For young investors with all the time in the world, the market's big drop over the past two years has been more of an opportunity than a setback. But if you don't have a lot of time left before you actually need to start spending all the money you've set aside over the years, you can't afford to wait for things to get better -- you need to figure out right now what to do next.

Taken for a wild ride
If you're in or near retirement, the last two years have really hurt. Because you've been saving toward your retirement a lot longer than younger investors, you had more money at risk in the markets. Moreover, if you've already retired, you don't have a steady paycheck to help you get through the tough times.

Even worse, most of the advice you hear is tailored more toward younger investors who can afford to wait for a rebound. You need to do something different and more immediate. But don't give up hope; while you won't have as many options as those with a longer time horizon, you can still have a comfortable, secure retirement.

A few ideas for older investors
To get your investments back in shape, first you need to know exactly where you stand. You should know:

  • Your current asset allocation. If you owned a lot of bonds, you might actually be in better shape than you thought. But some have been surprised at just how many stocks they owned through mutual funds.
  • Your money needs. How much are you spending every month, and how much of those expenses do other sources of income, such as Social Security or pension payments, cover?

Once you know your current situation, consider these three alternatives.

1. Increase your investment income.
Last year's stock market crash isn't the only problem retirees are having lately. Lower interest rates have decimated income from safe investments like bank accounts and Treasuries, forcing some to consider riskier fixed-income alternatives like corporate bond funds to sustain their income.

Yet if you're really willing to take on more risk, dividend-paying stocks give you both current income and future growth prospects. Look at how some dividend stocks have performed since March:

Stock

Current Dividend Yield

26-Week Return

NYSE Euronext (NYSE:NYX)

4.0%

56.3%

Mattel (NYSE:MAT)

4.2%

49.5%

DuPont (NYSE:DD)

4.9%

48.5%

Annaly Capital Management (NYSE:NLY)

14.1%

43.8%

Limited Brands (NYSE:LTD)

3.5%

89.5%

Unilever (NYSE:UL)

4.1%

51.1%

BP (NYSE:BP)

6.2%

35.4%

Source: Motley Fool CAPS.

You won't want to put all your money into even the most conservative dividend stocks. But with a portion of your portfolio, dividend stocks can carry the burden when your other income-producing investments fail.

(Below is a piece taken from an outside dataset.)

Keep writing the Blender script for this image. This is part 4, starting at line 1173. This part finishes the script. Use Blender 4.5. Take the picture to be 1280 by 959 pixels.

2. Consider an immediate annuity.
Annuities have a bad reputation for high fees and unnecessary gimmicks. But immediate annuities are as simple as they come, and they can help you lock in a predictable flow of income for the rest of your life.

With an immediate annuity, you make an upfront payment in exchange for a stream of future income that lasts as long as you live. You don't have to worry about how to invest to get that income; the insurance company does it for you. So if there's a bear market, you'll still keep getting your checks.

Before buying an immediate annuity, make sure you understand all the options and features. But it's a gamble that's worth taking with a portion of your money, in part because it will help counterbalance risks you take elsewhere.

3. Convert to a Roth IRA.
If you have a lot of money in traditional IRAs, you're sitting on a potential tax land mine. But if your income is small enough that you're in a low tax bracket, it might pay to convert some of that IRA money to a Roth IRA, paying tax on the amount converted but taking advantage of that low bracket.

The strategy isn't for everyone, but it has two advantages: not only does it give you potential tax-free income upon withdrawal, but it also extends to your heirs after you die. So if you expect to leave money to younger family members who are in higher tax brackets, you might save them money by converting and paying the tax bill yourself.

Don't give up
As dire as the past two years have been, you're not out of options. By considering a combination of these and other strategies, you can dig yourself out of whatever hole you're in and find a way to stay comfortable in your retirement.